DATASET CONTENT:
________________________
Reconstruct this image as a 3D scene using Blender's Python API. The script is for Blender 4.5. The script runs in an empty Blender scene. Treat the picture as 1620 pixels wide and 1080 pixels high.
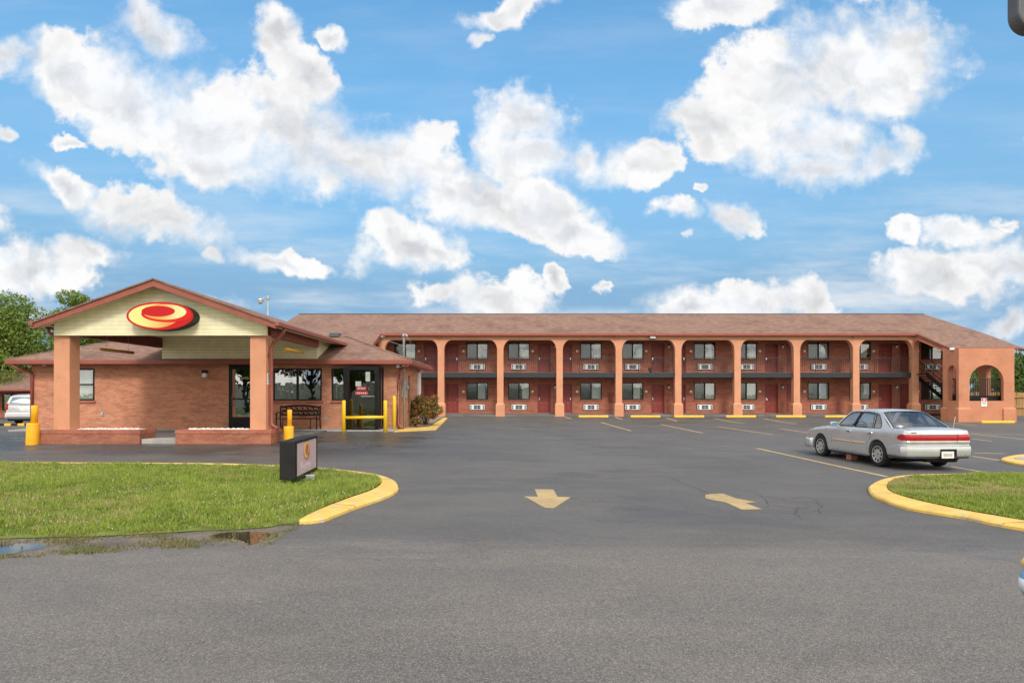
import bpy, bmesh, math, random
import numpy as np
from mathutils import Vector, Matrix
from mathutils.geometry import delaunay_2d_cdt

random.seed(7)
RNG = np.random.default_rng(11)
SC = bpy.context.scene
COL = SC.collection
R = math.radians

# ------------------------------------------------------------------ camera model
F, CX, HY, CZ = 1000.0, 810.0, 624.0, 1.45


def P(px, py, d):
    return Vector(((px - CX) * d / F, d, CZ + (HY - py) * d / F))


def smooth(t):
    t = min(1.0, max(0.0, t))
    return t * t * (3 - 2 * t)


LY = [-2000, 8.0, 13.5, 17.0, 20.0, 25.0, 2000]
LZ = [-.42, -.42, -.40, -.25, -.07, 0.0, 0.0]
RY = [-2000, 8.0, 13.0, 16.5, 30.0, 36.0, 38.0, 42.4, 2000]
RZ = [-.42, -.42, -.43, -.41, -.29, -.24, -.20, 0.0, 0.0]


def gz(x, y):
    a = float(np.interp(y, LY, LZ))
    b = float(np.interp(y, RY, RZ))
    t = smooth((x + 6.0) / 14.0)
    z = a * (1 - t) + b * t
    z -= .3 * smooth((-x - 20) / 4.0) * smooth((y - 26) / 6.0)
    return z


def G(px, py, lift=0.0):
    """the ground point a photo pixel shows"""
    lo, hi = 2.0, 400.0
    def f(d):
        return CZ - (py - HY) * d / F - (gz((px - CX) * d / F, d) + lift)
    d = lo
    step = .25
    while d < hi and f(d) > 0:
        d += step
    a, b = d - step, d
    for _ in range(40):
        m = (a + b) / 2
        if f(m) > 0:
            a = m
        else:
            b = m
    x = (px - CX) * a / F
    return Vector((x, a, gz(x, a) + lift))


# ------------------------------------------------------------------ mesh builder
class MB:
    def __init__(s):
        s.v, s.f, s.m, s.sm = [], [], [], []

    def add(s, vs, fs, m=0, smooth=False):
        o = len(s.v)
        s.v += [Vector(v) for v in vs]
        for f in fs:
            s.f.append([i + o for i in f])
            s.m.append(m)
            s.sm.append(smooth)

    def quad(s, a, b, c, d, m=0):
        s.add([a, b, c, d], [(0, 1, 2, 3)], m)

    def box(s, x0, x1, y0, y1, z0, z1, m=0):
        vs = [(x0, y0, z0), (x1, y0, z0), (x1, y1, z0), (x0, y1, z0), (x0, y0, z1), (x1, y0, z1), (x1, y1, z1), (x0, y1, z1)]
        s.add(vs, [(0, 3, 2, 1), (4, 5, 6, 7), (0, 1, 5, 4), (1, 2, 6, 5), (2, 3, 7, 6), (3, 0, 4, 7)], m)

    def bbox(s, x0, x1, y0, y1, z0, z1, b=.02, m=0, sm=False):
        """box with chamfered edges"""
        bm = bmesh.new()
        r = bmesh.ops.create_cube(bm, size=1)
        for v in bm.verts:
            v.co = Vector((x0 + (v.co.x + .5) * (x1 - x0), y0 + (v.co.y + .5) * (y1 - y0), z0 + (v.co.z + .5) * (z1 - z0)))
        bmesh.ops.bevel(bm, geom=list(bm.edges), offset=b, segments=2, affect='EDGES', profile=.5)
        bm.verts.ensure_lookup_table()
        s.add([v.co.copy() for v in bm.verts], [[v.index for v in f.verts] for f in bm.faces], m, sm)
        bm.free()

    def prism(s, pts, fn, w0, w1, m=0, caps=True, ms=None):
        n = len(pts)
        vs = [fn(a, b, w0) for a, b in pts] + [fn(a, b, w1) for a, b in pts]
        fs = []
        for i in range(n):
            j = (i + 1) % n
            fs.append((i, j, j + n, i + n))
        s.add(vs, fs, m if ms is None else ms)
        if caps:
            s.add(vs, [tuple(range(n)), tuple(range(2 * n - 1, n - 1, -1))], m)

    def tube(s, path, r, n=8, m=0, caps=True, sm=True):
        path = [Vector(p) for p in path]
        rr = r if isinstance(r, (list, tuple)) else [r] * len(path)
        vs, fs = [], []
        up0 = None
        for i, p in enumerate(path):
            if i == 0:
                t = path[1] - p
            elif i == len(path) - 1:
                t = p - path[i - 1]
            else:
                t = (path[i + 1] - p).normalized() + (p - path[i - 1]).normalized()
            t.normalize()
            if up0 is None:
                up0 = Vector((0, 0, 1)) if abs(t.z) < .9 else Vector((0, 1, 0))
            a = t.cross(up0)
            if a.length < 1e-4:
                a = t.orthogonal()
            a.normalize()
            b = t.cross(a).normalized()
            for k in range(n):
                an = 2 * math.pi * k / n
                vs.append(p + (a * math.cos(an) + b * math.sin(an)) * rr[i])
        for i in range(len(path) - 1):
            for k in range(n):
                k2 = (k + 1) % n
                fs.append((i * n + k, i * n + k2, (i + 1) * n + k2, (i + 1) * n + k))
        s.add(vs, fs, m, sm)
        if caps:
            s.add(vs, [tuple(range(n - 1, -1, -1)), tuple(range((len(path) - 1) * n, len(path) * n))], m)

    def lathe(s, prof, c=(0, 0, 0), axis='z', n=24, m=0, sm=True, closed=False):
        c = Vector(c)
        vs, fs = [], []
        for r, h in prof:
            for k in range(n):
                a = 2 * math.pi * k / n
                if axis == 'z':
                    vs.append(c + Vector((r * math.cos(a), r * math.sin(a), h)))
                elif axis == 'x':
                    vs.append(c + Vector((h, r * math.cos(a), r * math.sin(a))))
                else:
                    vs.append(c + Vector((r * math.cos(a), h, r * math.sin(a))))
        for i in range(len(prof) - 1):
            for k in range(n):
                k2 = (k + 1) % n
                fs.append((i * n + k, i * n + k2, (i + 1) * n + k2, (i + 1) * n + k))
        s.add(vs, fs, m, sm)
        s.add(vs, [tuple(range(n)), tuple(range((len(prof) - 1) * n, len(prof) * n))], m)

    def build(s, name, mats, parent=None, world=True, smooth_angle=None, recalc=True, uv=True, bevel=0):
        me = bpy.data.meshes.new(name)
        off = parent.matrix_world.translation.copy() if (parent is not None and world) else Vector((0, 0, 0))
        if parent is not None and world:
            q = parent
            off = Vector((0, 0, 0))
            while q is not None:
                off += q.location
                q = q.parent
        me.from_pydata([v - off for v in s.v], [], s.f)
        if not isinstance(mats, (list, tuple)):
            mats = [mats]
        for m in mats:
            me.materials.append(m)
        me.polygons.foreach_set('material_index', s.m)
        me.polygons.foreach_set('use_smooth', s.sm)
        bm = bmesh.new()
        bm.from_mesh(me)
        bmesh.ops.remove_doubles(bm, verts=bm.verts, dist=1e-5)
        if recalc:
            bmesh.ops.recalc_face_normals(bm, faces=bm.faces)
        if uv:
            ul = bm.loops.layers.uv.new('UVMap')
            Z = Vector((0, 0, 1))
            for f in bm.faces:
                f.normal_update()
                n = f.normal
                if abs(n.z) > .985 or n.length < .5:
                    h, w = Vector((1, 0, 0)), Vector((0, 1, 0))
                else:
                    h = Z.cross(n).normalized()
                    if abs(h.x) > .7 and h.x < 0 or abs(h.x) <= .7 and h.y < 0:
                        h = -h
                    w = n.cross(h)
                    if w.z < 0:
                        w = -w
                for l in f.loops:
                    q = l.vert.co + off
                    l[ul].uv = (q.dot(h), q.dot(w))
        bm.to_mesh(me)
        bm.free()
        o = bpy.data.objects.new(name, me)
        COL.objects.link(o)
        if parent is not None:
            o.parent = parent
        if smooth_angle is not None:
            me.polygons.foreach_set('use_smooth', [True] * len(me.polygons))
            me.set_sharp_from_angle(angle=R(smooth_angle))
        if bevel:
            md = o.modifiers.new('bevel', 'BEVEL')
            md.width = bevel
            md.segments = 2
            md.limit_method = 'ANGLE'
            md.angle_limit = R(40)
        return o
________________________
PROBLEM TO SOLVE: Please reproduce the listing exactly from its opening line through the line that contains "from mathutils.geometry import", both included, with all pictures omitted.

FINAL ANSWER:
Reconstruct this image as a 3D scene using Blender's Python API. The script is for Blender 4.5. The script runs in an empty Blender scene. Treat the picture as 1620 pixels wide and 1080 pixels high.
import bpy, bmesh, math, random
import numpy as np
from mathutils import Vector, Matrix
from mathutils.geometry import delaunay_2d_cdt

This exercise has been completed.